DALLAS — Consistent operating surpluses have solidified the financial position of the Argyle Independent School District, prompting Standard & Poor’s to upgrade its underlying credit A-minus from BBB-plus.

The small but growing North Texas district plans to issue $20.8 million of unlimited-tax school building bonds through a negotiated sale Thursday.

Southwest Securities Inc. is lead manager for the deal with First Southwest Co. and Edward Jones as co-managers.

RBC Capital Markets is the financial adviser to the district, which is about 30 miles north of Fort Worth.

The bonds also come to market with the triple-A wrap provided by the Texas Permanent School Fund.

Standard & Poor’s said the district’s significant property tax-base expansion and “considerably stronger financial position due to consistent operating surpluses” led to the upgrade.

“The upgrade to the A level obviously opens up a broader investment base for the district that we believe should translate into lower cost of issuance for the district,” according to Matt Boles, managing director at RBC.

Moody’s Investor Service assigned an A2 rating to the issue.

Proceeds from this week’s sale will fund renovations to an empty facility that’s being converted to a campus for fifth and sixth grade, technology upgrades across the district, and acquisition of land for future campuses.

Ten years ago, the district had an enrollment of 638 and no high school.
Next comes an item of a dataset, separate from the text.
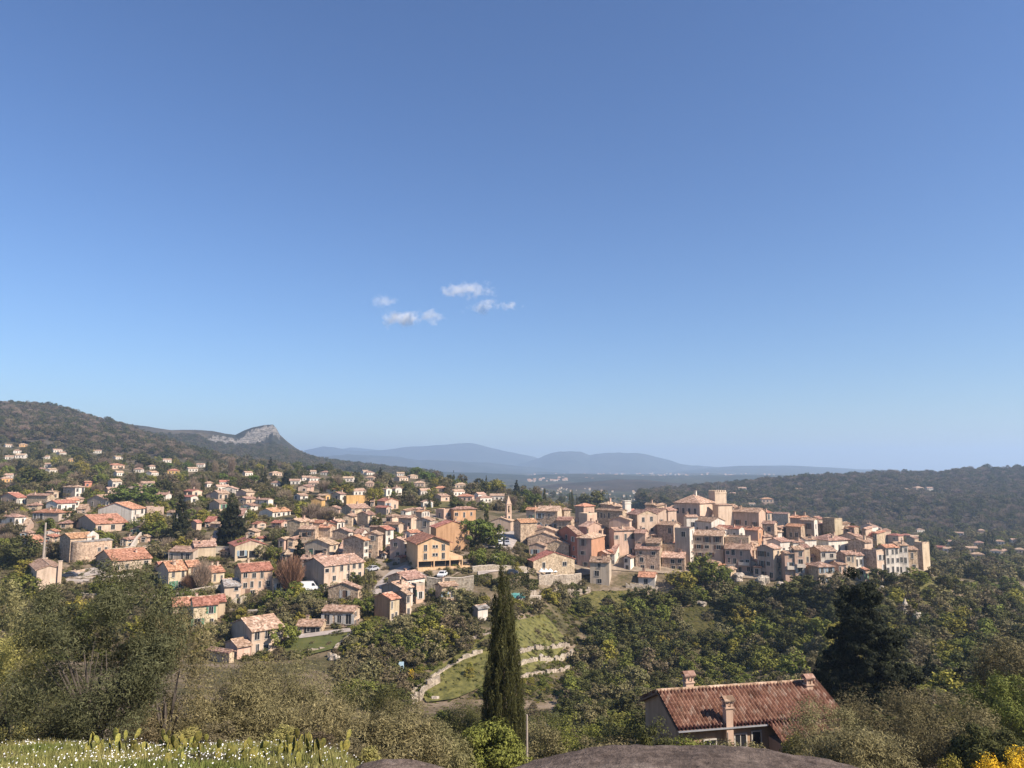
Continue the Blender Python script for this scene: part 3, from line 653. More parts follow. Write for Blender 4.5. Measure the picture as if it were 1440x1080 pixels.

The current enrollment of 1,732 students is up slightly from the prior year, following double-digit gains for much of the decade.

Paul Lyles, the district’s chief financial officer, said there are two big residential developments about to begin construction within the district.
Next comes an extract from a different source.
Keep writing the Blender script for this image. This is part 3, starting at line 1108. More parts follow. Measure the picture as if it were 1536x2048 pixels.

“We’ve had some slow going as far as enrollment is concerned the past few years, but we could very well see a spike to growth of 10% to 12% over the next five years or so,” Lyles said.

Analysts said the assessed valuation of the district has more than doubled over the past six years to $898.9 million for fiscal 2008.

This week’s issue exhausts the bond package approved by voters in November, and Lyles said officials expect to have to call for another election within the next three to five years to build more schools for the expected growth in population.

Argyle ISD is just one of a few Lone Star state school districts that received an upgrade this week.

Moody’s raised its underlying rating on the Allen Independent School District to Aa3 from A1, as the North Texas district prepares to issue $18.5 million of general obligation bonds Thursday in a competitive sale.

First Southwest is the financial adviser to the district. This sale exhausts authorizations approved by voters in 2002 and 2004.

Bond proceeds will fund new schools and new buses for the growing district about 25 miles north of Dallas. Total enrollment has climbed to more than 17,000 students this year from 13,815 in 2004.

Analysts said brisk residential development has led to population growth and subsequent enrollment gains for the district.

Assessed valuation has averaged 10% annual growth the past five years to $6.2 billion in fiscal 2008, according to Moody’s. District officials attributed much of the 12.2% increase from fiscal 2007 values to new construction, and said an expected slowdown in residential construction will be offset by new commercial development, analysts said.

Standard & Poor’s also upgraded the underlying credit of the Bellville Independent School District to A-minus from BBB-plus, citing continued expansion of the economic base and property tax base diversification.

The district, which is about 65 miles northwest of downtown Houston, is preparing to bring nearly $3.7 million of unlimited-tax school house building and refunding bonds to market.

Just as with the Argyle ISD deal, both of these sales come to market with the triple-A backing of the Permanent School Fund.

Boles, the financial director for the Argyle ISD, said “you need to pick your spots in the current market of volatility” when pricing PSF-backed debt.

But he said there’s some flexibility in the timing with that deal, as with most, and he doesn’t foresee any problems getting the bonds sold.